Planet "M" -- Today was our museum walk to view and assess the solar ovens. We also made predictions as to which ones would cook most efficiently. Kudos to the kids! This is the first year we didn't receive a large number of "parent-made" solar ovens. It is great to see the originality and ingenuity of our 6th graders. Looking forward to the big hot dog cook-off on Friday.

Please... don't let it rain :)

Tuesday, September 1, 2009

Day 23, 342 to go

Hurray, no more gray! Thanks to my amazing hair dresser. Thank goodness for modern science!

Tonight I browsed through www.finestquotes.com (compliments of Jenny @ http://rejectionqueen.blogspot.com ,) and I realized I could easily start with the first topic, continue for the entire year and never run out of possibilities for great quotes. I should make that one of my goals in the "365 days, 365 posts" challenge. What the heck, why not? Here's my quote for the night, I love this one... (perhaps because I read it on an empty stomach):

"There are three things to remember when teaching: know your stuff; know whom you are stuffing; and then stuff them elegantly." Lola May .

Why do I suddenly have a desire to eat Thanksgiving dinner?

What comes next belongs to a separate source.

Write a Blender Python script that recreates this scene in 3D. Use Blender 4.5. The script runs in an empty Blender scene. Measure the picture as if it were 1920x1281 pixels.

Planet "M"---Today I asked my students if they know where the trend for saying "Yeah, yeah, yeah, yeah, yeah," began. You know the trend... the one that tells us to hurry up because the other party obviously already knows what we are going to say. Okay,,, guilty... I do it too. One of my Philipino students raised his hand and told me that in his language the word is, "Wah," and they do the same thing over there... "Wah, wha, wha, wha, wha." I don't know about you, but my mouth doesn't even work that way. Well, it's a fun joke in our class now. Ya gotta laugh!